«La Ballena»: el delicado puente entre el amor y la muerte
Tiempo de lectura aprox: 2 minutos, 21 segundos
Uno de los rasgos distintivos del arte mayor es el de ocupar un espacio común de realidad con su espectador. El último capítulo de «El Quijote» —lo analizan Borges y Unamuno— tiene la propiedad de ubicar al protagonista como parte de la historia, no de la fantasía. En ese último capítulo Cervantes renuncia a la sorpresa y anticipa la muerte del héroe y amigo que nos ha acompañado durante todo el viaje. Un profesor hace muchísimo tiempo me preguntó, basándose en lo mismo, que dónde estaba enterrada la canilla de El Quijote. En «La Ballena» ocurre lo mismo. En la primera escena Charlie (Brendan Fraser) se nos presenta dándose placer frente a un video pornográfico haciendo explícito no solo el fin de la historia, sino que la tragedia, la soledad y la muerte inminente de quien será el protagonista.
Pero — y en esto me quiero detener— la riqueza de las comunicaciones y la portentosa industria en que monta su trabajo el director de la película, Aronofsky, hacen además que a quién veamos en esta primera y brutal escena sea simultáneamente al propio Brendan Fraser. Un discreto actor de los 90 —es unos meses menor que yo— protagonista de la única película que he abandonado de la sala «La Momia» (además de otros prescindibles títulos) y de quien sabemos que ha vivido una propia tragedia de abuso y gordura que lo hacen indistinguible del personaje. Tuve además la suerte de ver la película con alguien que simplemente creía que Fraser no estaba caracterizado, sino que había llegado a pesar los 270 kilos que representa la película. Charlie y Brendan Fraser —ya en la primera toma— se nos presentan como un continuo narrativo y un intertexto entre la fantasía y la realidad.
El propio Fraser al recibir el Oscar vociferó exaltado y lloroso —un tanto loco— aduciendo que la película planteaba una crítica a la «gordofobia» ( asumo el neologismo) y que al mismo tiempo era una segunda oportunidad para él mismo. Quien habló en la fastuosa ceremonia de los Oscares era secundariamente el actor y prioritariamente el propio Charlie que había perdido peso luego de filmarse la película. Una voz potente y algo descontrolada que estuvo oculta bajo el dulce y delicado fraseo de Charlie durante la película. A su turno, el Director Aronofsky el 2008 recuperó a Mickey Rourke —en este caso de la miseria y el alcoholismo— en una película muy conectada temáticamente, El Luchador (The Wrestler). Este doble factor intertextual resulta determinante para comprender la película.

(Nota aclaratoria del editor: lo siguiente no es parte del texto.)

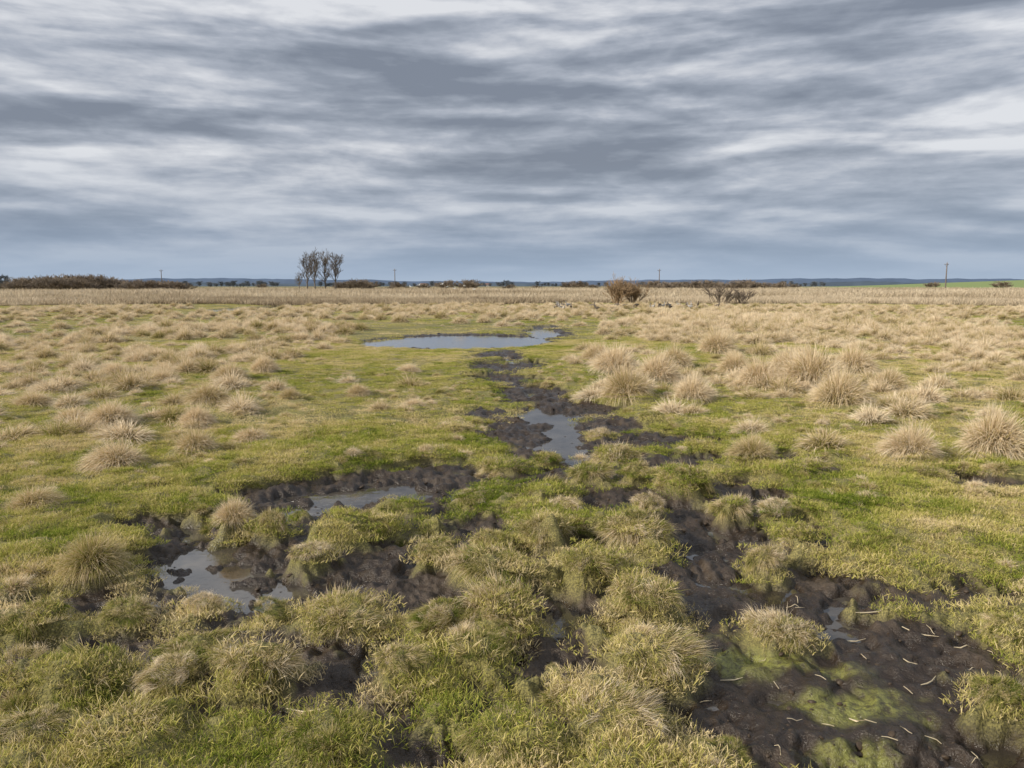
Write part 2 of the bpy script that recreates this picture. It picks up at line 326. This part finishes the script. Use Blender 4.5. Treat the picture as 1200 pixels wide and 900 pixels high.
xs=np.array([q_[0] for q_ in mp]);ys=np.array([q_[1] for q_ in mp]);Rr=np.array([q_[2] for q_ in mp]);kk=np.array([q_[3] for q_ in mp]);hh=np.array([q_[4] for q_ in mp])
zz=Hf(xs,ys)[0]-.03
scatter('tussock_grass',c_tus,np.stack([xs,ys,zz],1),rz(len(xs),.08),np.stack([Rr*1.12,Rr*U(.95,1.2,len(xs)),hh*U(1.25,1.5,len(xs))],1),rng.integers(0,4,len(xs)),np.where(kk>2.2,.55,.76)+rng.normal(0,.06,len(xs)))
TD=ells([(250,402,215,20),(960,405,300,34),(770,448,110,32),(960,458,120,30),(200,440,190,24),(350,430,60,12),(130,500,90,16),(1120,435,90,28)])
x,y=wedge(22000,8,64);n=len(x);e=E(x,y,TD)
pr=.06+.95*ss(-1.2,.6,e)+.28*ss(30,48,y);pr=pr*ss(.35,.50,fbm(x,y,.45,301))*1.6
zz,mu=Hf(x,y);lev=ss(-3.0,0,E(x,y,ells([(545,398,125,14),(285,362,50,4.5)])))
k=(U(0,1,n)<pr*.74)&(mu<.15)&(U(0,1,n)>lev);x,y,zz=x[k],y[k],zz[k];n=len(x)
s=(.08+.27*U(0,1,n)**1.6)*(.9+.45*ss(11,35,y))
scatter('tussock_grass',c_tusf,np.stack([x,y,zz-.03],1),rz(n,.12),np.stack([s*1.25,s*U(1.0,1.5,n),s*U(.75,1.35,n)],1),rng.integers(0,4,n),.76+rng.normal(0,.13,n))
x,y=wedge(2600,2,14);zz,mu=Hf(x,y);k=(mu<.6)&(fbm(x,y,1.2,401)>.43);x,y,zz=x[k],y[k],zz[k];n=len(x);s=U(.03,.10,n)
scatter('tussock_grass',c_tusf,np.stack([x,y,zz-.02],1),rz(n,.2),np.stack([s*1.3,s*1.3,s],1),rng.integers(0,4,n),U(.3,.9,n))
def reeds(n,r0,r1,s0,s1,t):
    x,y=wedge(n,r0,r1,45);edge=r0+11*(fbm(x,y*0,.06,501)-.3)*2
    k=np.hypot(x,y)>edge;x,y=x[k],y[k];n=len(x);zz,_=Hf(x,y)
    s=U(s0,s1,n)*(.5+1.0*fbm(x,y,.09,521));return np.stack([x,y,zz],1),rz(n,.08),np.stack([s*1.9,s*1.9,s],1),rng.integers(0,4,n),t+1.1*(fbm(x,y,.05,511)-.5)+rng.normal(0,.15,n)
a=[reeds(8500,67,95,.25,.62,.5),reeds(8500,95,200,.6,1.1,.6),reeds(4500,200,420,.9,1.2,.5)]
scatter('reed_belt',c_reed,*[np.concatenate([q_[k_] for q_ in a]) for k_ in range(5)])
# ---------- mud clods ----------
mc=simple('mud_clod',(.055,.038,.024),.5,.5,20)
def clod(k):
    import bmesh
    bm=bmesh.new();bmesh.ops.create_icosphere(bm,subdivisions=3,radius=1)
    for v in bm.verts:
        c=v.co;f=.7+.6*float(fbm(np.array([c.x*1+c.z*2+k*5]),np.array([c.y+c.z+3.]),1.4,600+k,4)[0]);v.co=Vector((c.x*f,c.y*f,c.z*f*.55))
    me=bpy.data.meshes.new('c');bm.to_mesh(me);bm.free();me.materials.append(mc);me.polygons.foreach_set('use_smooth',[True]*len(me.polygons));return bpy.data.objects.new(f'clod_{k}',me)
c_clod=coll('clod_kinds',[clod(k) for k in range(4)])
x,y=wedge(18000,1.8,14);zz,mu=Hf(x,y);k=(mu>.5)&(zz>-.09)&(fbm(x,y,2,611)>.45);x,y,zz=x[k],y[k],zz[k];n=len(x)
s=.003+.017*U(0,1,n)**3
scatter('mud_clods',c_clod,np.stack([x,y,zz-s*.2],1),rz(n,.4),uni(s),rng.integers(0,4,n),U(0,1,n))
# ---------- stray reed stalks lying on the mud ----------
ms=simple('dry_stalk',(.55,.46,.31),.7,.3,30)
def tube(V,Fc,pts,rad,ns=5):
    pts=[Vector(p_) for p_ in pts];st=len(V)
    for i_,p_ in enumerate(pts):
        d=(pts[min(i_+1,len(pts)-1)]-pts[max(i_-1,0)]).normalized()
        u=d.orthogonal().normalized();w=d.cross(u)
        for k_ in range(ns):
            a_=6.2832*k_/ns;V.append(tuple(p_+(u*math.cos(a_)+w*math.sin(a_))*rad[i_]))
    for i_ in range(len(pts)-1):
        for k_ in range(ns):
            Fc.append((st+i_*ns+k_,st+i_*ns+(k_+1)%ns,st+(i_+1)*ns+(k_+1)%ns,st+(i_+1)*ns+k_))
def mk(name,V,Fc,mat,link=True,smooth=True):
    me=bpy.data.meshes.new(name);me.from_pydata(V,[],Fc);me.materials.append(mat)
    if smooth: me.polygons.foreach_set('use_smooth',[True]*len(me.polygons))
    ob=bpy.data.objects.new(name,me)
    if link:S.collection.objects.link(ob)
    return ob
V=[];Fc=[]
for px,py,L,a_ in [(1025,724,.10,.2),(1078,746,.08,-.5),(1000,748,.07,.1),(622,888,.06,.7),(962,800,.03,2),(858,798,.05,.1),(1070,775,.04,-.3),(372,846,.13,-.1),(105,648,.06,.3),(912,892,.03,1.6),(1090,805,.06,.6),(1010,850,.05,-.7),(1130,760,.05,.2)]+[(random.uniform(820,1200),random.uniform(700,890),random.uniform(.012,.035),random.uniform(0,3)) for _ in range(30)]:
    x,y=G(px,py,-.06);pts=[];
    for t in (-1,-.4,.2,1):
        xx=x+math.cos(a_+t*.15)*L*t;yy=y+math.sin(a_+t*.15)*L*t
        pts.append((xx,yy,float(Hf(np.array([xx]),np.array([yy]))[0][0])+.006))
    zm=max(q_[2] for q_ in pts);pts=[(q_[0],q_[1],max(q_[2],zm-.02)) for q_ in pts]
    tube(V,Fc,pts,[.0012,.0016,.0016,.001] if L<.04 else [.002,.0036,.003,.001])
mk('reed_litter',V,Fc,ms)
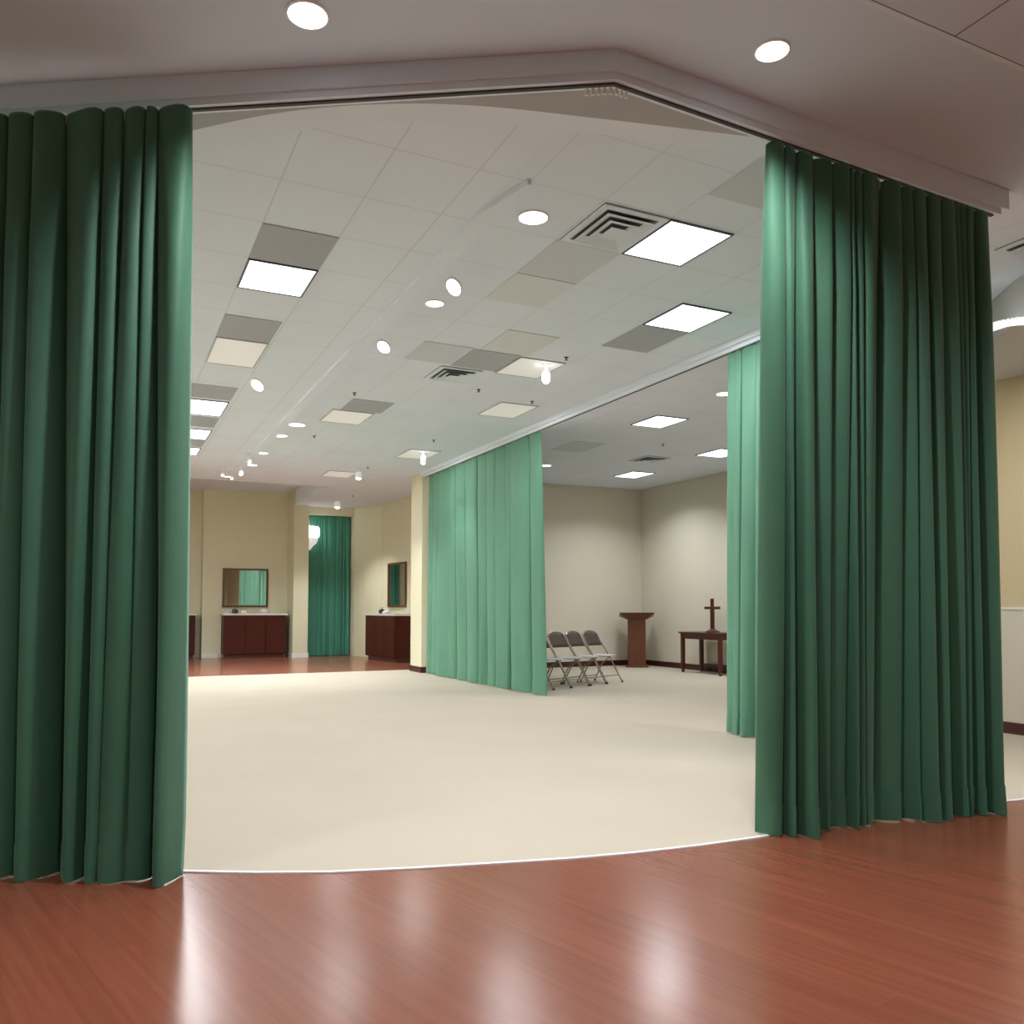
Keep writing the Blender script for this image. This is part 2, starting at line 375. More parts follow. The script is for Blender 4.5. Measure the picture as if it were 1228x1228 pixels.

Dicho lo anterior, «La Ballena» aparece narrada en un lecho de muerte. Mientras vi la película creí que era una cabaña en la playa, pero al preparar esta nota pude darme cuenta que era un departamento. El ambiente es de ensoñación y quiénes lo visitan bien pueden ser fantasmas. Su cuñada que lo conduce, su hija que lo impulsa, su ex mujer que lo perdona, y un evangélico que bien puede haber llegado a robar. Hay además un vendedor de pizzas que puede ser el demonio y un cuervo —siguiendo la tradición de Poe— que alimenta el nunca más de Charlie. La narración es tan profunda, los diálogos tan trascendentes, los conflictos tan reconocibles que resulta imposible verla sin llorar durante esas brevísimas dos horas.
Charlie/Fraser es Mobby Dick y el capitán Ahab de la legendaria novela de Melville. Es el odio y lo odiado. Es también el Mobby Dick de Led Zepellin y el solo de Bonham. Es Teseo y el Minotauro, es Ariadna y Pasifae. Charlie/Fraser es —además— el portaestandarte de una generación que madura en los 90, uno de los períodos más oscuros de los últimos 500 años quizá. Un bufón de cierto atractivo, condenado de antemano al basurero y ahora redimido por quiénes le abrieron las puertas del infierno. Charlie/Fraser parecen volar con el amor mientras se desploman esperpénticos contra el suelo de siempre. Charlie/Fraser logra finalmente reconocerse en el espejo, redimirse, aceptarse y al hacerlo volver a vivir, un instante, unos segundos de esa libertad y ese amor que justifican la travesía.
Una película que no puedes ver comiendo siquiera palomitas, pero que debes ver con quien amas.